**SHORT PROBLEM**
All entries below need to be written out exactly, but without their pictures.

(Recorded data)

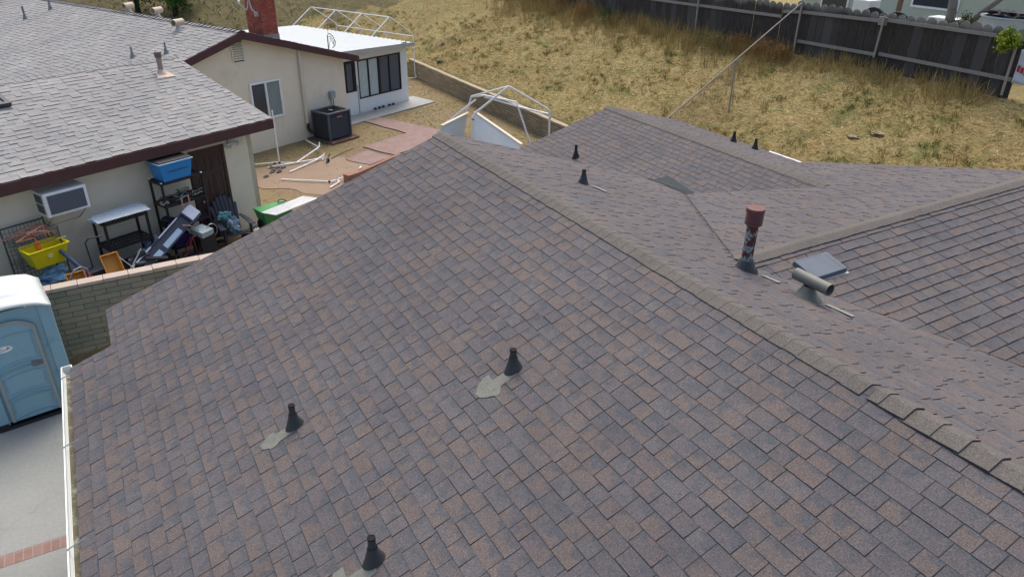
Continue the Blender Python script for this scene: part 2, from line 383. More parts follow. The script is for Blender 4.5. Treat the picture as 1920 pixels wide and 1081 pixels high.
slab('dirt_pad', ragged([(1.2, 3.3), (2.2, .3), (3.6, -.6), (5.2, .6), (4.9, 2.3), (4.3, 3.2), (2.6, 3.6)], .16), .012, .03, pm('packed_dirt', (.27, .20, .145), .95, .14, 2.2, bmp=.4, bsc=30, dirt=((.2, .14, .09), 2, .58)), FN)
# ================================================================== MAIN HOUSE
H1 = thing('house', 'near house with brown grey shingled roof filling the foreground', 'house', FM)
T1 = .3541; TB = .3365; T2 = .2773; T2B = .268; T3 = .2495; ZE = 1.95; XR = 5.51; ZR = ZE + T1 * XR
zf1 = lambda x, y: ZE + T1 * x
zb1 = lambda x, y: ZR - TB * (x - XR)
zp = lambda x, y: 3.364 - T3 * (y + 3.72)
zm = lambda x, y: 3.364 + T3 * (y + 3.72)
XV, ZV = 10.1, ZR - TB * (10.1 - XR); X2 = 11.72; Z2 = ZV + T2 * (X2 - XV)
zf2 = lambda x, y: ZV + T2 * (x - XV)
zb2 = lambda x, y: Z2 - T2B * (x - X2)
MS = [M_SH, M_EDGE]
shingles('roof_slope', H1, [[(-.02, -13), (-.02, .03), (XR, .03), (XR, -13)], [(.47, .03), (.47, 1.06), (XR, 1.06), (XR, .03)]], zf1, (1, 0), MS, expo=.148, seed=11)
shingles('roof_slope', H1, [[(XR, -3.72), (7.103, -3.72), (10.1, .31), (10.1, 1.15), (XR, 1.2)], [(XR, -13), (13.95, -13), (7.103, -3.72), (XR, -3.72)]], zb1, (-1, 0), MS, seed=12, gap=.0065, hts=(.003, .008))
shingles('roof_slope', H1, [[(7.103, -3.72), (X2, -3.72), (X2, -1.48), (10.1, .31)], [(X2, -3.72), (14.15, -3.72), (14.15, .98), (14.0, .96), (X2, -1.48)]], zp, (0, -1), MS, seed=13, gap=.007, hts=(.004, .009))
shingles('roof_slope', H1, [[(7.103, -3.72), (11.4, -9.5), (14.15, -9.5), (14.15, -3.72)]], zm, (0, 1), MS, expo=.148, seed=14, wr=(.16, .34), hts=(.007, .011), cgap=.009)
shingles('roof_slope', H1, [[(10.1, .31), (X2, -1.48), (X2, 4.9), (10.1, 4.9)], [(8.85, 1.2), (10.1, 1.2), (10.1, 4.9), (8.85, 4.9)]], zf2, (1, 0), MS, seed=15)
shingles('roof_slope', H1, [[(X2, -1.48), (14.0, .96), (14.0, 4.9), (X2, 4.9)]], zb2, (-1, 0), MS, seed=16)
MCAP = [M_CAP, M_EDGE]
ridge_cap('ridge_cap', H1, (XR, -6.55, ZR), (XR, 1.08, ZR), T1, TB, MCAP, expo=.145, h=.003, w_=.13)
ridge_cap('ridge_cap', H1, (XR, -12.9, ZR + .004), (XR, -6.62, ZR + .004), T1, TB, MCAP, expo=.2, h=.013, w_=.13, seed=9, lift=.005, rag=.006)
ridge_cap('ridge_cap', H1, (14.15, -3.72, 3.364), (7.15, -3.72, 3.364), T3, T3, MCAP, expo=.14, h=.007, seed=4, w_=.12, lift=.018)
ridge_cap('ridge_cap', H1, (X2, -1.42, Z2), (X2, 4.92, Z2), T2, T2B, MCAP, expo=.14, h=.003, seed=5)
# valley metal showing where the two slopes meet
mb = MB()
mb.prism([(9.86, 1.22, zb1(9.86, 0) + .012), (10.1, 1.22, ZV + .014), (10.34, 1.1, zf2(10.34, 0) + .012), (10.22, .22, zf2(10.22, 0) + .012), (10.1, .2, ZV + .014)], (0, 0, .002))
mb.build('valley_flashing', pm('valley_metal', (.022, .034, .040), .8, .15, 6), H1)
mb = MB(); rv_ = random.Random(6)
for i in range(24):
    t = i / 24; x = 7.2 + (10.0 - 7.2) * t; y = -3.6 + (.2 + 3.6) * t; z = zb1(x, 0) + .012; L_ = rv_.uniform(.05, .13)
    mb.prism([(x - L_, y + .01, zb1(x - L_, 0) + .013), (x, y + .0, z), (x, y + .014, z), (x - L_, y + .022, zb1(x - L_, 0) + .013)], (0, 0, .002))
mb.prism([(7.2, -3.6, zb1(7.2, 0) + .011), (10.0, .2, zb1(10.0, 0) + .011), (9.99, .21, zb1(9.99, 0) + .011), (7.19, -3.59, zb1(7.19, 0) + .011)], (0, 0, .003))
mb.build('valley_cut', M_EDGE, H1)
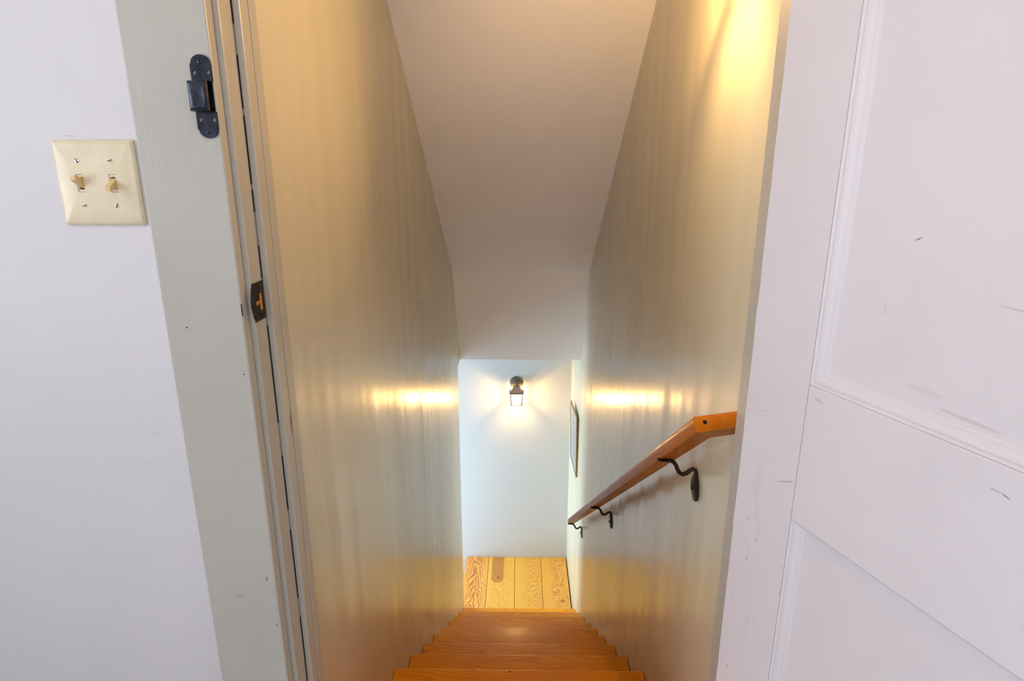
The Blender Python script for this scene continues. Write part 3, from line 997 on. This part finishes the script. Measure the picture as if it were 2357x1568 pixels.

**RESPONSE**
Continue the Blender Python script for this scene: part 2, from line 383. More parts follow. The script is for Blender 4.5. Treat the picture as 1920 pixels wide and 1081 pixels high.
slab('dirt_pad', ragged([(1.2, 3.3), (2.2, .3), (3.6, -.6), (5.2, .6), (4.9, 2.3), (4.3, 3.2), (2.6, 3.6)], .16), .012, .03, pm('packed_dirt', (.27, .20, .145), .95, .14, 2.2, bmp=.4, bsc=30, dirt=((.2, .14, .09), 2, .58)), FN)
# ================================================================== MAIN HOUSE
H1 = thing('house', 'near house with brown grey shingled roof filling the foreground', 'house', FM)
T1 = .3541; TB = .3365; T2 = .2773; T2B = .268; T3 = .2495; ZE = 1.95; XR = 5.51; ZR = ZE + T1 * XR
zf1 = lambda x, y: ZE + T1 * x
zb1 = lambda x, y: ZR - TB * (x - XR)
zp = lambda x, y: 3.364 - T3 * (y + 3.72)
zm = lambda x, y: 3.364 + T3 * (y + 3.72)
XV, ZV = 10.1, ZR - TB * (10.1 - XR); X2 = 11.72; Z2 = ZV + T2 * (X2 - XV)
zf2 = lambda x, y: ZV + T2 * (x - XV)
zb2 = lambda x, y: Z2 - T2B * (x - X2)
MS = [M_SH, M_EDGE]
shingles('roof_slope', H1, [[(-.02, -13), (-.02, .03), (XR, .03), (XR, -13)], [(.47, .03), (.47, 1.06), (XR, 1.06), (XR, .03)]], zf1, (1, 0), MS, expo=.148, seed=11)
shingles('roof_slope', H1, [[(XR, -3.72), (7.103, -3.72), (10.1, .31), (10.1, 1.15), (XR, 1.2)], [(XR, -13), (13.95, -13), (7.103, -3.72), (XR, -3.72)]], zb1, (-1, 0), MS, seed=12, gap=.0065, hts=(.003, .008))
shingles('roof_slope', H1, [[(7.103, -3.72), (X2, -3.72), (X2, -1.48), (10.1, .31)], [(X2, -3.72), (14.15, -3.72), (14.15, .98), (14.0, .96), (X2, -1.48)]], zp, (0, -1), MS, seed=13, gap=.007, hts=(.004, .009))
shingles('roof_slope', H1, [[(7.103, -3.72), (11.4, -9.5), (14.15, -9.5), (14.15, -3.72)]], zm, (0, 1), MS, expo=.148, seed=14, wr=(.16, .34), hts=(.007, .011), cgap=.009)
shingles('roof_slope', H1, [[(10.1, .31), (X2, -1.48), (X2, 4.9), (10.1, 4.9)], [(8.85, 1.2), (10.1, 1.2), (10.1, 4.9), (8.85, 4.9)]], zf2, (1, 0), MS, seed=15)
shingles('roof_slope', H1, [[(X2, -1.48), (14.0, .96), (14.0, 4.9), (X2, 4.9)]], zb2, (-1, 0), MS, seed=16)
MCAP = [M_CAP, M_EDGE]
ridge_cap('ridge_cap', H1, (XR, -6.55, ZR), (XR, 1.08, ZR), T1, TB, MCAP, expo=.145, h=.003, w_=.13)
ridge_cap('ridge_cap', H1, (XR, -12.9, ZR + .004), (XR, -6.62, ZR + .004), T1, TB, MCAP, expo=.2, h=.013, w_=.13, seed=9, lift=.005, rag=.006)
ridge_cap('ridge_cap', H1, (14.15, -3.72, 3.364), (7.15, -3.72, 3.364), T3, T3, MCAP, expo=.14, h=.007, seed=4, w_=.12, lift=.018)
ridge_cap('ridge_cap', H1, (X2, -1.42, Z2), (X2, 4.92, Z2), T2, T2B, MCAP, expo=.14, h=.003, seed=5)
# valley metal showing where the two slopes meet
mb = MB()
mb.prism([(9.86, 1.22, zb1(9.86, 0) + .012), (10.1, 1.22, ZV + .014), (10.34, 1.1, zf2(10.34, 0) + .012), (10.22, .22, zf2(10.22, 0) + .012), (10.1, .2, ZV + .014)], (0, 0, .002))
mb.build('valley_flashing', pm('valley_metal', (.022, .034, .040), .8, .15, 6), H1)
mb = MB(); rv_ = random.Random(6)
for i in range(24):
    t = i / 24; x = 7.2 + (10.0 - 7.2) * t; y = -3.6 + (.2 + 3.6) * t; z = zb1(x, 0) + .012; L_ = rv_.uniform(.05, .13)
    mb.prism([(x - L_, y + .01, zb1(x - L_, 0) + .013), (x, y + .0, z), (x, y + .014, z), (x - L_, y + .022, zb1(x - L_, 0) + .013)], (0, 0, .002))
mb.prism([(7.2, -3.6, zb1(7.2, 0) + .011), (10.0, .2, zb1(10.0, 0) + .011), (9.99, .21, zb1(9.99, 0) + .011), (7.19, -3.59, zb1(7.19, 0) + .011)], (0, 0, .003))
mb.build('valley_cut', M_EDGE, H1)
The Blender Python script for this scene continues. Write part 3, from line 997 on. This part finishes the script. Measure the picture as if it were 2357x1568 pixels.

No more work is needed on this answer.